In February 1969 Abrams reported that the communist Central Office for South Vietnam (COSVN) was five miles across the border in Cambodia and that there were supply dumps all along the border. The general was eager to destroy them with B-52 raids. In response, Nixon in March authorized Operation Menu to limit enemy use of those sanctuaries. Nixon also had a “madman strategy. ” He believed that Eisenhower's secret messages to China and North Korea in 1953 threatening nuclear weapons had brought the North Koreans to the negotiating table. Nixon aimed to convince North Vietnam's leaders that he had none of Lyndon Johnson's reservations, that he was “tougher, ” willing to escalate the war if necessary, perhaps by arming the raiders with nuclear weapons.
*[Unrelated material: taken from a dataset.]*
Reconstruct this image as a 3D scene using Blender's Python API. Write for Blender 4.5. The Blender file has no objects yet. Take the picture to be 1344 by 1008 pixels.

Large-scale bombing of Cambodia would send a signal to Hanoi that there was a “new kid on the block who wouldn't put up with the old bullshit. ” Nixon wanted the North Vietnamese “to believe I've reached the point where I might do anything to stop the war. We'll just slip the word... that 'for God's sake, you know Nixon is obsessed about communists. We can't restrain him when he's angry—and he has his hand on the nuclear button'—and Ho Chi Minh... will be in Paris in two days begging for peace.”